» Instruction
Quote verbatim everything from the line containing "Build this scene" down to the line containing "SC.camera = cam", with both of those lines included and no others.

» Scene modeling code data
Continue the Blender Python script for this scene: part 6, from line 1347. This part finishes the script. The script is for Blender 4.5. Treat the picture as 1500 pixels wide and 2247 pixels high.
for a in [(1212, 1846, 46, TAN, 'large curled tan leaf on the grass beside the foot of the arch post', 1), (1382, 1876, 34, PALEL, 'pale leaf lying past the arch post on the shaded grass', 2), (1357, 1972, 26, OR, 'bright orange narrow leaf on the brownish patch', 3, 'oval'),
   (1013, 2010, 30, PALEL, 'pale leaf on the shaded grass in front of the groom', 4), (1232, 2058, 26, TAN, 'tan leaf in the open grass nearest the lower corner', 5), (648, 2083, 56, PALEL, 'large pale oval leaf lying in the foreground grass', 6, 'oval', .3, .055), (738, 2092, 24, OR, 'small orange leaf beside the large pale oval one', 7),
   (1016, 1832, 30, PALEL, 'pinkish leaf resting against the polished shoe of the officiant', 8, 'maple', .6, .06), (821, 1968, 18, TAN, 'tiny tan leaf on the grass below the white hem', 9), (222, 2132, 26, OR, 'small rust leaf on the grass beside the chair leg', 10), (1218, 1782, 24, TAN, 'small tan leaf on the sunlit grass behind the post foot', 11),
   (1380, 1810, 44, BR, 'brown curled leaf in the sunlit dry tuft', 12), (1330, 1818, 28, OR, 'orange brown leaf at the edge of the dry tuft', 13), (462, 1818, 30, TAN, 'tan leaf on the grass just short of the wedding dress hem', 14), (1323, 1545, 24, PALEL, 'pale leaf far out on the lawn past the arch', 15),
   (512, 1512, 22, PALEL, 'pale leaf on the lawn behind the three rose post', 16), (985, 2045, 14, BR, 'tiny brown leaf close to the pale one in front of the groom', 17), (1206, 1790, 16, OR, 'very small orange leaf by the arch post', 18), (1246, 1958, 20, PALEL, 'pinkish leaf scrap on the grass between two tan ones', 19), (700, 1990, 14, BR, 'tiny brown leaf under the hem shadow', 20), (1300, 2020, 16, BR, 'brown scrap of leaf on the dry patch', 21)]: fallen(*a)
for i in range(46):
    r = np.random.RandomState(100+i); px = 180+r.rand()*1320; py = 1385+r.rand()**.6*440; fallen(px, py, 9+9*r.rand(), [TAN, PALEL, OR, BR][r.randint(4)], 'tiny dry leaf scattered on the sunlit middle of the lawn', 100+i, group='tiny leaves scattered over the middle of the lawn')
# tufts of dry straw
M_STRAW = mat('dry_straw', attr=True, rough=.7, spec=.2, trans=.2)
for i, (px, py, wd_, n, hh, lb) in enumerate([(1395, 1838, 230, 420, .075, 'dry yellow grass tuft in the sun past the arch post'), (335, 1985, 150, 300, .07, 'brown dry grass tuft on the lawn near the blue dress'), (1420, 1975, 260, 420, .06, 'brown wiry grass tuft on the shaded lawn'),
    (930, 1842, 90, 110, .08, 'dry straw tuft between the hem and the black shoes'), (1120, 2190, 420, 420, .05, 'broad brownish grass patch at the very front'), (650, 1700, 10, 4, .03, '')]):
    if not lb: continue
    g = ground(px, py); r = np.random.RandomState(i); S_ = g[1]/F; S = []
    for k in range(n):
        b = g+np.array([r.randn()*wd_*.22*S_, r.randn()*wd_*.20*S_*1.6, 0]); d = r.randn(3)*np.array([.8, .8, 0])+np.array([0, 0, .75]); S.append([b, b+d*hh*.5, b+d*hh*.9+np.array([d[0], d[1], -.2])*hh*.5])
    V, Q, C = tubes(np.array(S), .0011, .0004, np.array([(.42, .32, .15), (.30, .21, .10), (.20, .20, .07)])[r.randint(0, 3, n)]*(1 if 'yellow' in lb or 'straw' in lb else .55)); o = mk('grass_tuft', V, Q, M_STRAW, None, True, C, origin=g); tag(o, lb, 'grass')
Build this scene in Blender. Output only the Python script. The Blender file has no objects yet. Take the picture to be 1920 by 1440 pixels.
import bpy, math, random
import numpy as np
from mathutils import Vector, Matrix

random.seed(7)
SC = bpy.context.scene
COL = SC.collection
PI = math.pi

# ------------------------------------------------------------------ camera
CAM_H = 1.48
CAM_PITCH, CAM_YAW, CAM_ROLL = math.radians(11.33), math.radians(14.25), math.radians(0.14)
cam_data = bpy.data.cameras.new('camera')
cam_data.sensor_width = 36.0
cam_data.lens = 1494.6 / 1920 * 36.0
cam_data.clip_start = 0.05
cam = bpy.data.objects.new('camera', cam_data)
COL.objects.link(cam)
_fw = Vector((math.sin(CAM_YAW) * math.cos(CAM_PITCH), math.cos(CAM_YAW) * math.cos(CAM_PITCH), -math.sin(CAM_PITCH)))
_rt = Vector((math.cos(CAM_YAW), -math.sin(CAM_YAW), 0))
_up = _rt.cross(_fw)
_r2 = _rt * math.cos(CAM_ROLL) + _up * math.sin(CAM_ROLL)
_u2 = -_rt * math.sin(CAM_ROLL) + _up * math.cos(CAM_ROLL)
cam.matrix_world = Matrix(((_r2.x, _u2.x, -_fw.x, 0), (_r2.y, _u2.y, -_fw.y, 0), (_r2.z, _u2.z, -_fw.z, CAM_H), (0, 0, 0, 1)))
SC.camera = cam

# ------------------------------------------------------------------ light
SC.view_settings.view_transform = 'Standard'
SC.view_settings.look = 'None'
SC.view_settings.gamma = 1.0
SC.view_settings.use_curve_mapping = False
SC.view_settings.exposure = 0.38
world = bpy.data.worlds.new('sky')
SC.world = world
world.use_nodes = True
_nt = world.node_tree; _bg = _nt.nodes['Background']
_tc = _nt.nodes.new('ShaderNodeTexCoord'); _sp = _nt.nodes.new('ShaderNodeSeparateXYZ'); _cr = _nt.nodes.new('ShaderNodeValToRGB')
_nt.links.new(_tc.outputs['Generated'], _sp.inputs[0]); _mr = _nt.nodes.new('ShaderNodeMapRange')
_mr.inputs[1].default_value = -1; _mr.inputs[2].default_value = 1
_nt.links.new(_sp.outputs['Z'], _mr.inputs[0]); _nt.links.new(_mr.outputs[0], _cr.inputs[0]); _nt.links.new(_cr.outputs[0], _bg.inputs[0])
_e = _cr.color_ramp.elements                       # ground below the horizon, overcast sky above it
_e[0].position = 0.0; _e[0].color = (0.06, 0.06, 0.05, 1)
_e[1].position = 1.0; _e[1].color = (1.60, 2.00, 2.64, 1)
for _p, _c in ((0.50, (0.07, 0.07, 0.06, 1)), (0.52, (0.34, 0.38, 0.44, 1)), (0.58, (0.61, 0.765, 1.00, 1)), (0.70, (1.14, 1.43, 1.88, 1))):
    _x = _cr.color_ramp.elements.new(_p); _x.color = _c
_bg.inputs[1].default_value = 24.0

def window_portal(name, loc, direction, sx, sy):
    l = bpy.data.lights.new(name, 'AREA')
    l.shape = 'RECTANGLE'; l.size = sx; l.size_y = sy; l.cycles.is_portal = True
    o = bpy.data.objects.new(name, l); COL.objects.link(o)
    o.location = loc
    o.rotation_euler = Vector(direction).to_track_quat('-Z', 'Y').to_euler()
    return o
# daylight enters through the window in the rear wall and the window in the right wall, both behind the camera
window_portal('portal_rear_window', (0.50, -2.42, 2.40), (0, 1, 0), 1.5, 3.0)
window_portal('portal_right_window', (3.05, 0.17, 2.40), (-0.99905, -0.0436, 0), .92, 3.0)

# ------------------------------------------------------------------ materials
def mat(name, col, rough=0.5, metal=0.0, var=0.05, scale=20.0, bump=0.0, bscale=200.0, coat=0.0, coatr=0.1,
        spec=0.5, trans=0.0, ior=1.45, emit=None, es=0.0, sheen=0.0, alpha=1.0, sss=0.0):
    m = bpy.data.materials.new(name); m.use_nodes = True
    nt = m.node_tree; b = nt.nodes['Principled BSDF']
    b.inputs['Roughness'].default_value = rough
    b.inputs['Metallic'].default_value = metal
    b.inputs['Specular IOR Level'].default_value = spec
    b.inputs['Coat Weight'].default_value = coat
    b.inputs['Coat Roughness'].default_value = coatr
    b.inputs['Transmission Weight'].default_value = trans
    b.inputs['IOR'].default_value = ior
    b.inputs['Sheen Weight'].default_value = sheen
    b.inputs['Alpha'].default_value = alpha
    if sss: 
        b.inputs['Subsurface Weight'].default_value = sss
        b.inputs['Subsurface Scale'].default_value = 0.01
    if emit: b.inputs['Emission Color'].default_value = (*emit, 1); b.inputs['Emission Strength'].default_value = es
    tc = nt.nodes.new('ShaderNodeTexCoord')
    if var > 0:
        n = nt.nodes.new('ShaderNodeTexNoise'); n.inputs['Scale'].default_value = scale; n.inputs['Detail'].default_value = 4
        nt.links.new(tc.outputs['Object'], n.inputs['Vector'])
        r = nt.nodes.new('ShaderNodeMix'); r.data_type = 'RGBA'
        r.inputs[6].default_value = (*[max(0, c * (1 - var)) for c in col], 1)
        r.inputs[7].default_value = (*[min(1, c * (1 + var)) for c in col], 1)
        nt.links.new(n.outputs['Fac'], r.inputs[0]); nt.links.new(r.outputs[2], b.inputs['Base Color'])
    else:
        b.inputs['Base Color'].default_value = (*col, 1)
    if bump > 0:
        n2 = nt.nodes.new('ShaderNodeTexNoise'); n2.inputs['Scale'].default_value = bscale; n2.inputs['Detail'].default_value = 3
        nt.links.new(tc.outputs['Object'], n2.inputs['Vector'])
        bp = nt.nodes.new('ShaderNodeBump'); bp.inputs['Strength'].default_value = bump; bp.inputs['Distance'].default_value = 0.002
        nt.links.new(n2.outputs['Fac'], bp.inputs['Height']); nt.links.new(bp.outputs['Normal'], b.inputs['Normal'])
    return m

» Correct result
Build this scene in Blender. Output only the Python script. The Blender file has no objects yet. Take the picture to be 1920 by 1440 pixels.
import bpy, math, random
import numpy as np
from mathutils import Vector, Matrix

random.seed(7)
SC = bpy.context.scene
COL = SC.collection
PI = math.pi

# ------------------------------------------------------------------ camera
CAM_H = 1.48
CAM_PITCH, CAM_YAW, CAM_ROLL = math.radians(11.33), math.radians(14.25), math.radians(0.14)
cam_data = bpy.data.cameras.new('camera')
cam_data.sensor_width = 36.0
cam_data.lens = 1494.6 / 1920 * 36.0
cam_data.clip_start = 0.05
cam = bpy.data.objects.new('camera', cam_data)
COL.objects.link(cam)
_fw = Vector((math.sin(CAM_YAW) * math.cos(CAM_PITCH), math.cos(CAM_YAW) * math.cos(CAM_PITCH), -math.sin(CAM_PITCH)))
_rt = Vector((math.cos(CAM_YAW), -math.sin(CAM_YAW), 0))
_up = _rt.cross(_fw)
_r2 = _rt * math.cos(CAM_ROLL) + _up * math.sin(CAM_ROLL)
_u2 = -_rt * math.sin(CAM_ROLL) + _up * math.cos(CAM_ROLL)
cam.matrix_world = Matrix(((_r2.x, _u2.x, -_fw.x, 0), (_r2.y, _u2.y, -_fw.y, 0), (_r2.z, _u2.z, -_fw.z, CAM_H), (0, 0, 0, 1)))
SC.camera = cam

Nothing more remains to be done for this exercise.